A few Sundays ago I shared the following story at the end of the sermon. I hope that it will be a refreshing story of reconciliation for you today:

My Great-Grandmother, who I called Nana, was born in Western Armenia in 1910. During WW1, the Ottoman Turks forcibly claimed this part of Armenia as their own and in the process, they systematically attempted to kill as many Armenians as possible. They succeeded in killing 1.5 million and it has become known as the Armenian Genocide. My Nana lived through the worst of it. She was sent out on what has been called “death marches,” where she saw countless people killed in front of her and others simply die of starvation and exhaustion. She told us terrible stories of having to hide from her tormentors among dead bodies, of learning to walk with a limp so that the lonely soldiers wouldn’t find her attractive, and all sorts of awful experiences. But through it all, she survived, but only to be kidnapped by a Turkish couple who treated her like a slave for years. The wife was especially cruel and made her do all of the housework while she did nothing. She told us stories about how she would be fed in crumbs. At one point, the Turkish government declared that the Armenian kids had to go to orphanages, and she was put in one run by German missionaries. There at that orphanage, she was told about Jesus. She was told about forgiveness. Because of the good news that she heard there in that orphanage, even after all of that chaos, she believed that she was the lucky one because she was forgiven.

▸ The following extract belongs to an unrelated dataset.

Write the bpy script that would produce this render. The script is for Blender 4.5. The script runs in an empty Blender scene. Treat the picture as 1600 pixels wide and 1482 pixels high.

Years later, after miraculously making it to the United States, getting married, and starting a family in Lowell, Massachusetts, an old woman knocked on her door. Sure enough, it was the same Turkish Woman who had abused her back in Turkey. Our family doesn’t know how she made it to the states and we have even less of an idea as to how or why she sought out my Nana, but she did. This time, the tables had turned, and she was the one who needed help. My Nana, Esther Chetakian, had pity on her. She found it in her heart to forgive this poor, pathetic woman. She forgave because she had been forgiven. And for the rest of that woman’s life, she supported her whenever she could. Not because the woman deserved it, but precisely because she didn’t. That’s just what Christians do because that is who we are… we are forgiven people who forgive people.